Tokenomics of THORChain

The tokenomics of THORChain are truly fascinating and not found in any other token in the crypto space. Remember that THORChain liquidity pools contain 50% RUNE and 50% native asset in value, and that node operators must put up 2x the amount of RUNE that is contained within all the liquidity pools. This gives RUNE a base deterministic price that is set at 3x the total value of native assets. The free market assigns a speculative premium on top of that usually to accommodate for the expected increase in total value locked up.

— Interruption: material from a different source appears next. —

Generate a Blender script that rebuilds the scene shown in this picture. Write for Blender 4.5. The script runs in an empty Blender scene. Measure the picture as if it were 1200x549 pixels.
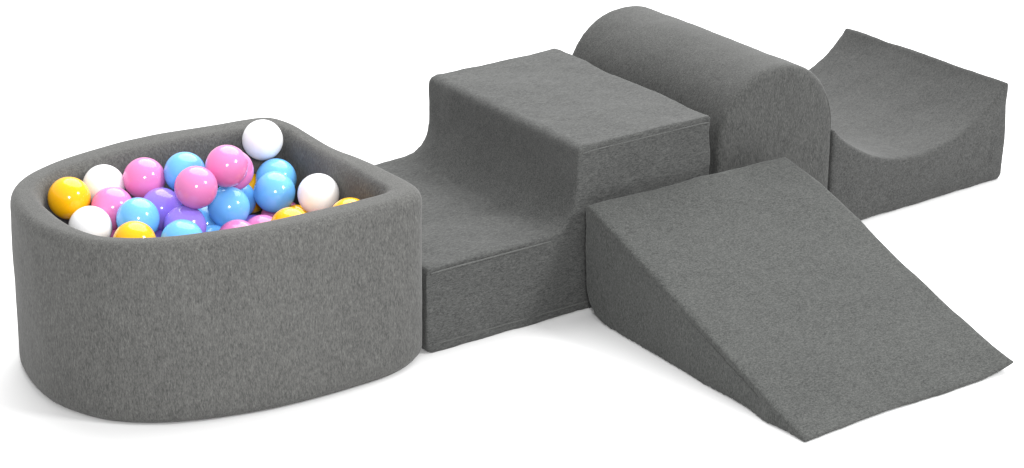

THORChain has the potential to continuously suck in the liquidity of the entire crypto ecosystem and exponentially increase its total value locked up. Liquidity providers are incentivized to deposit assets, as they have the potential to earn 10%+ yields on their native assets (significantly higher yields than any centralized counterpart). If pools get deep enough, slippage is reduced, and traders get better prices. The better prices, the more trades that occur. The more trades that occur, the more fees incurred for liquidity providers, who are enticed by high yields. And the cycle continues..

Currently, liquidity caps are put into place to ensure that liquidity is kept low while the system is tested and and while the development team fixes production bugs that are not able to be produced in a test environment. Liquidity caps will be removed once the system is stable. Once liquidity caps are removed and additional node operators enter into the system and put up additional bond, THORChain liquidity can grow very quickly.

Potential Risks

Despite all its benefits, THORChain has a number of risks that the reader should be aware of.

  • Bugs in code cause vaults to be exploited and funds drained from THORChain or network to be halted. There have been small instances of this.
  • Not enough trading volume to incentivize liquidity providers. Liquidity providers withdraw, seeking higher yields elsewhere.
  • Non profit seeking, irrational actor go against the game theory of the system.
  • Not enough node operators to allow for increase in total value locked up.
  • Goldfinger attack

Ecosystem + Community

The THORChain community is one of the strongest in the crypto ecosystem. This has proven to be a beneficial moat in the space as people vastly underrate the network effects of community. In addition, the ecosystem of THORChain continues to grow everyday as members of the community contribute with front-end interfaces, dashboards, guides, technical supports, etc.

  • Treasury worth $200 million to fund projects.
  • Xdefi wallet, which is the first multichain browser wallet
  • More found here https://thorchain.org/

Roadmap

THORFi

  • Lending/borrowing on native assets
  • Given lending/borrowing is the biggest ecosystem in Ethereum DeFi, this has the potential to be the biggest source of total value locked up + fee accrual for liquidity providers

Synths

  • Derivatives trading. Solves problem of long settlement times to transfer between different chains. Now THORChain handles natively. Expected volume increase of 5–10x

THORStarter

  • Project started by the community, to capture long tail asset liquidity.

Additional Chains

  • BSC, Dogecoin, Solana, Dash, Decred, Cardano, etc

Wallet integrations

  • Trust wallet/Ledger will implement THORChain swaps

Future Predictions

  • Exchange integration. Larger players that need liquidity will use THORChain’s permissionless and eventually deep liquidity pools
  • Price prediction — I’ll be setting a reasonable TVL target of $1 billion for now which at current circulating rune supply would set the price of rune at a base deterministic price of $15. If THORChain hits 1 billion safely and the protocol is able to sustain itself in terms of fee generation and trade volume, a TVL target of $5 billion can be set and a price target for rune could be set at $100.

Disclaimer

Not financial advice. Just sharing thoughts! I own a position in RUNE and am a liquidity provider.